3.1. Super-ALIS and the source of the coupling

Super-ALIS is a superconducting electron storage ring for synchrotron radiation (Hosokawa et al., 1989). A schematic drawing of this machine is listed in Fig. 1 and the machine parameters are listed in Table 1. This machine has two superconducting 180° bending magnets, BM1 and BM2. The magnets have a maximum magnetic field of 3.0 T. The uniformity of the field is not much better than that of normal-conducting magnets; therefore, sextupole fields in the BMs are not negligible for beam motions.

Figure 1 The superconducting storage ring Super-ALIS.

Fig. 2 shows the measured sextupole components along the designed orbit when the field of BM1 is 3.0 T. The sextupole component ∂²B_y /2∂x² is about −1.8 T m⁻², except at the edges where the sextupole components show values nearly inverse to those of the centre of the BM.

Figure 2 Sextupole components of BM1 along the designed central orbit.

When vertical orbits are displaced in these sextupole fields, skew-quadrupole perturbations are produced and x–y coupling effects arise.

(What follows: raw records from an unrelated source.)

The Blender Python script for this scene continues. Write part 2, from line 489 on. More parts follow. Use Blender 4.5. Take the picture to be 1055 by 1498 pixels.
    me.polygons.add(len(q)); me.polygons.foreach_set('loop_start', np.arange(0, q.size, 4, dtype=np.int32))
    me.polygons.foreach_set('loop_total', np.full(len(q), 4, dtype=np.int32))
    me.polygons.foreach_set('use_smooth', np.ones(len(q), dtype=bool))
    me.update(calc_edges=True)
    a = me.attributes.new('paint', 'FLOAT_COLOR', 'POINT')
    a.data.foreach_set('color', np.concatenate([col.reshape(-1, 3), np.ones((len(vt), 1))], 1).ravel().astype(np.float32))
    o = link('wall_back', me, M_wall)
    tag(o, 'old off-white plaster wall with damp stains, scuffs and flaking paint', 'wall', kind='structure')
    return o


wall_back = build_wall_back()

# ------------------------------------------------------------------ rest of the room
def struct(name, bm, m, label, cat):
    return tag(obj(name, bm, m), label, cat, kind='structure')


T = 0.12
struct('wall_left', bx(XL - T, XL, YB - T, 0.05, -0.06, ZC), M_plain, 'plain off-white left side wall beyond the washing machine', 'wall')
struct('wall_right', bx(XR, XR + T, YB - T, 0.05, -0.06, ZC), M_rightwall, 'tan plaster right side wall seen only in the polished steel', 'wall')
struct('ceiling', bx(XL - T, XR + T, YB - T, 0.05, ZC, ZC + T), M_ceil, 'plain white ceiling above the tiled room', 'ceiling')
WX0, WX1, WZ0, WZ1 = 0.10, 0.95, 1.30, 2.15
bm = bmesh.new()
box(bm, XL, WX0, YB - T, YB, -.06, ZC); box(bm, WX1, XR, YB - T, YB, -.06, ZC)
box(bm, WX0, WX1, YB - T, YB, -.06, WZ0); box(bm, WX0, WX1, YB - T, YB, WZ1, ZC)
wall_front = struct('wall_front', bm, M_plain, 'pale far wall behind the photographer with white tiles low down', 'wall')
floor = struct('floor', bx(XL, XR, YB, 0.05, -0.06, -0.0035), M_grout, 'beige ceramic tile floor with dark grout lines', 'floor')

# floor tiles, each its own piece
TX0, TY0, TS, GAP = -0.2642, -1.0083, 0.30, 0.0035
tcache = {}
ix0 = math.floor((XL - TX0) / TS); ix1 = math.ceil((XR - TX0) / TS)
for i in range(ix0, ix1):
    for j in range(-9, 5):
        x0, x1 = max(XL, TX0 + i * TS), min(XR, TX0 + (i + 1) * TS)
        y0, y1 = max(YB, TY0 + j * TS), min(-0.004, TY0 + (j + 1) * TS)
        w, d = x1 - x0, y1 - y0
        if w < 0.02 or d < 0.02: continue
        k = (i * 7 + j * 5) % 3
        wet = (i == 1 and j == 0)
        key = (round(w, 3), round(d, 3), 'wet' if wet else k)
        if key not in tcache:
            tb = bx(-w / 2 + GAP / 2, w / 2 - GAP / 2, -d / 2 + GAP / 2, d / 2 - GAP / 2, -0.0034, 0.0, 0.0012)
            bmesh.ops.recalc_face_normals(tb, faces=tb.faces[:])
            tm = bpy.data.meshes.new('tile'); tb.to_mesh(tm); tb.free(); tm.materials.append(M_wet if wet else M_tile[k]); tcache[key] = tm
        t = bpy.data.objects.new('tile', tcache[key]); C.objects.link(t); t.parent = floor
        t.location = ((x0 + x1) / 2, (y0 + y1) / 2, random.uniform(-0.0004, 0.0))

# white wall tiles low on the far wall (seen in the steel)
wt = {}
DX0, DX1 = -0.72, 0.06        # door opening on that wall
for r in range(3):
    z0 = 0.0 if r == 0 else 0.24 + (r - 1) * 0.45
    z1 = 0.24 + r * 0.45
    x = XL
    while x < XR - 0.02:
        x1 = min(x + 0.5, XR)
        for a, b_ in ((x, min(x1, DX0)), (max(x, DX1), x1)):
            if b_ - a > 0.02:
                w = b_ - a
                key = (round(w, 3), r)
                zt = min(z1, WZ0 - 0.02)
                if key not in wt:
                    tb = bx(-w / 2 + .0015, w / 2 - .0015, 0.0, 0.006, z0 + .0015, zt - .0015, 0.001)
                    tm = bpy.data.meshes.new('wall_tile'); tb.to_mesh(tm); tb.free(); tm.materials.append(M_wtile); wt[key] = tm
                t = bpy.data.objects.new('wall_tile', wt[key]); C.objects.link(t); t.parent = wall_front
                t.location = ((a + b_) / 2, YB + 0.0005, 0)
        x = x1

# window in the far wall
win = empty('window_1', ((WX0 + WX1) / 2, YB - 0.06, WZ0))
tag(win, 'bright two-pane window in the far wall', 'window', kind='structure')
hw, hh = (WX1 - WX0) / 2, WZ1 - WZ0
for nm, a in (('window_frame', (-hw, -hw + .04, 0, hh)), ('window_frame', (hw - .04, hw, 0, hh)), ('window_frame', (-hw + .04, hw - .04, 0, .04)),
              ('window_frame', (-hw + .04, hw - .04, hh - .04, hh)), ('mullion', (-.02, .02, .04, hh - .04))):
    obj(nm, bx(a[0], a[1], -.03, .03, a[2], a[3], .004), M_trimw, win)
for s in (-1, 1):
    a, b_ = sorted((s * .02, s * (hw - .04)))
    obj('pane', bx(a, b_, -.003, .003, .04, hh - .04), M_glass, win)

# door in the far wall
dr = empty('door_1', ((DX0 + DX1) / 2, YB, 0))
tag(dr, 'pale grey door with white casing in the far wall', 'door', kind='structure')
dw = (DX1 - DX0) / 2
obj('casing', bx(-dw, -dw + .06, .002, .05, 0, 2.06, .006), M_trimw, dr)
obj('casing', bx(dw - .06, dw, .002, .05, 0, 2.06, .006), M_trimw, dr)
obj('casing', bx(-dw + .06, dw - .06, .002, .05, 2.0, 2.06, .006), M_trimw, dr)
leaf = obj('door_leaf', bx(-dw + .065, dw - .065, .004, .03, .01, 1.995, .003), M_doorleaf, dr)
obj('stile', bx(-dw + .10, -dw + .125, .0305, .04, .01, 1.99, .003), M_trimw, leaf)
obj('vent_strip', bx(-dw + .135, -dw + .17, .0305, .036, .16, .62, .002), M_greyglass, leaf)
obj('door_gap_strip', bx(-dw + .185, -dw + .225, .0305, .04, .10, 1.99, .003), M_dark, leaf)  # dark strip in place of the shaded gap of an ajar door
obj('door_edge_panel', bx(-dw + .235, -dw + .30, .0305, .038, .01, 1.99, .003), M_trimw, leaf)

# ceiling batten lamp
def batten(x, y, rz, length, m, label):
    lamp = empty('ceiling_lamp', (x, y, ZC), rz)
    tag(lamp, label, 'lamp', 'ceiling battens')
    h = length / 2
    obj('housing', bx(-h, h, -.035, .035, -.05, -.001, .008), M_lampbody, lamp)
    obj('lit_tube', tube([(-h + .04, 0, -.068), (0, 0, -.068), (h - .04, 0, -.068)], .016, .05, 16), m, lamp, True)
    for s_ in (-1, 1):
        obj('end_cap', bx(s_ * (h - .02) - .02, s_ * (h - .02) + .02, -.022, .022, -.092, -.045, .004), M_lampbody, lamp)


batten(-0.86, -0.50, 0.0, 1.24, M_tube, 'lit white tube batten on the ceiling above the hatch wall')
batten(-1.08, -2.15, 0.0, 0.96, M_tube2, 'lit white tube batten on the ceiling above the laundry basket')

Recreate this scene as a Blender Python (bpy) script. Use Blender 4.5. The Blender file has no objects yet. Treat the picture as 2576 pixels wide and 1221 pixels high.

3.2. Estimation of the skew-quadrupole perturbation

To estimate the coupling effect originating from the vertical closed-orbit distortion in the sextupole field of BMs, we assume the closed orbit observed in the routine operation of Super-ALIS 600 MeV storage. The orbit distortion is shown in Fig. 3. The orbit is that requested by synchrotron radiation users because it gives a level median plane for beamlines; however, it gives about ±1.5 mm displacements from the median plane of the BMs. The difference in the median planes might arise from the uneven sinking of the storage ring floor.

Figure 3 Closed orbit as an origin of skew-quadrupole perturbation.

The estimated skew-quadrupole perturbation originating from this closed orbit in the sextupole field of BMs is shown by the solid line in Fig. 4. In this estimation the coordinate systems are normalized by a Courant–Snyder transformation (Courant & Snyder, 1958). The phase parameter, φ, represents the position on the orbit, and it has a 2π advance for one turn of the ring. In Fig. 4 the phase φ = 0 coincides with the centre of BM1.

Figure 4 Skew-quadrupole perturbations originating from the closed orbit in the sextupole field of the BMs.

The coupling effect is mainly caused by the k = 1 component of the skew-quadrupole perturbation because the wave number is close to the tune difference of Super-ALIS. Therefore, only the perturbation of the k = 1 component is extracted from the original skew-quadrupole perturbation and is shown in Fig. 4 by the chained line. The k = 1 component has its peak at approximately φ = π/2, which is represented by the * symbol and corresponds to the position near QF2 in the real machine. The coupling reduction is performed by adding one skew-quadrupole magnet with a strength of k_skmag = −πf₁ = −7.6 × 10⁻⁴ at this position.

3.3. Tracking simulations

For the tracking simulations we assumed the same closed orbit and the sextupole fields of BMs as those mentioned in the previous section. The observation points correspond to BL2 and BL9 synchrotron radiation ports.

The beam profiles are obtained by plotting the positions of the particles on the X-Y plane for all turns from 400 to 800. The validity of the simulation was confirmed by testing various initial distributions which have the same emittance value. The initial emittances are 4 × 10⁻⁶ m rad in the horizontal direction and 1 × 10⁻⁸ m rad in the vertical direction. This test showed that the obtained beam profiles are not very sensitive to the initial particle distributions; therefore, the simulation will give the equilibrium profiles.

Fig. 5 shows only the observed BL9 beam profiles. Without any cure for coupling, the tracking simulations resulted in tilted beam profiles in both BMs, as shown in Fig. 5(a). The flat beam profile in Fig. 5(b) is the result at BL9 when a skew-quadrupole magnet for coupling reduction is used. The profile at BM2 is also flat. These simulation results show that just one skew-quadrupole magnet will effectively reduce the coupling effect in both BMs.

Figure 5 Tracking results of beam profiles at BL9 (a) before coupling reduction and (b) using a skew-quadrupole magnet near QF2.

3.4. Experimental results

We observed beam profiles at BL2 and BL9 with respect to the same closed orbit mentioned in the previous sections. Fig. 6 shows only the observed BL9 beam profiles. The results qualitatively agree with the simulation results. The beam profile without any cure is significantly tilted. By using a skew-quadrupole magnet near QF2 we were able to make the beam profiles flat, as shown in Fig. 6(b). At BL2 the profile is also flat. The strength of the additional skew-quadrupole magnet was k_skmag = −2.4 × 10⁻³, which was about three times larger than expected. This disagreement may be due to the rough approximation performed in deriving the method.

Figure 6 Experimental results of beam profiles at BL9 (a) before coupling reduction and (b) using a skew-quadrupole magnet near QF2.